Most of us don’t write for money or fame, and if you do, then believe me, you have chosen the wrong hobby. We write because we have a story to tell, and whether it’s a quiet drama or an epic space war, it was important enough for us to devote months, or even years, toward creating it. It’s not uncommon for me to work with authors who have spent five or ten years, or even decades, dreaming about the story they’ve finally decided to tell.

And this story? That story that was worth your time when you started? It’s still worth it now. You set out on this journey with a goal, and just because there’s a big blue obstacle in your path doesn’t mean it’s not still the same goal every bit as worthwhile as it was when you started.

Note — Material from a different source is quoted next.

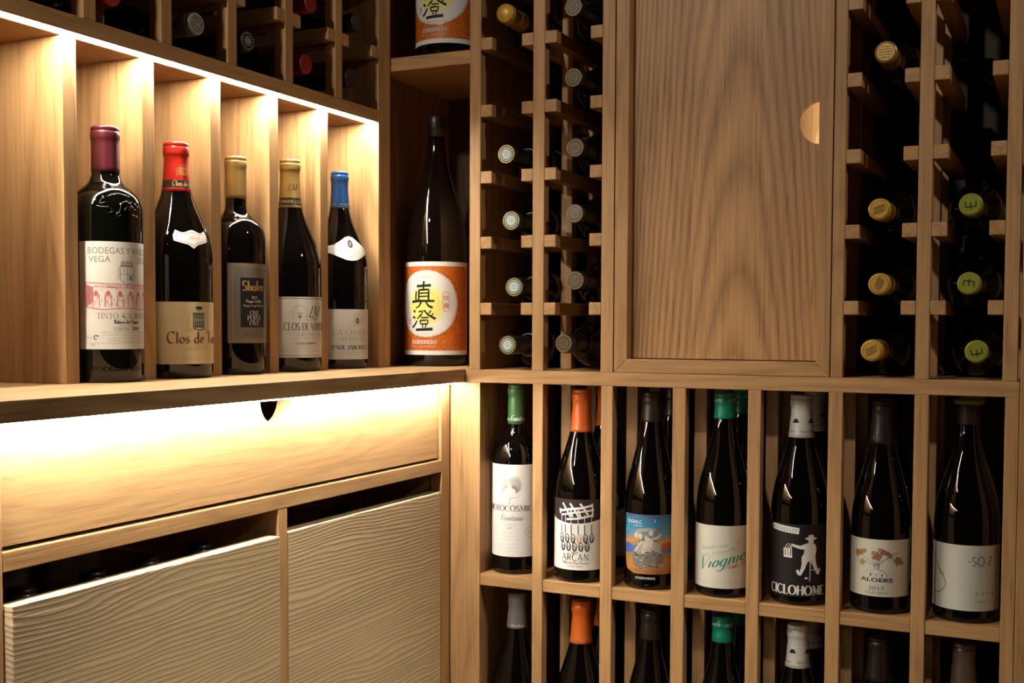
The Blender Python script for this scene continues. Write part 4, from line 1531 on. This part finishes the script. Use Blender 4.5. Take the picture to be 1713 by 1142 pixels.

In the aftermath of a major editorial letter, especially the first, it can be hard to remember why you started writing. It can be hard to remember that spark of excitement that got you going. But it existed, and it will exist again if you let it. What better reason to carry on?

Of course, sometimes it feels like we genuinely can’t. Sometimes, we feel like Sisyphus shoving the rock up the hill. But don’t mistake fear and frustration for inability. And maybe that’s the final thought.

You Can Do This!

You can. Just look at what you’ve already done. You’ve completed a draft. There are so many gifted writers out there who never have the drive and determination to do even that.

Even if your hard drive is so broken only the Blue Screen of Death remains, even if it feels like you’re starting all over again, know, and know well, that if you had what it takes to write this manuscript in the first place, then you have what it takes to finish it.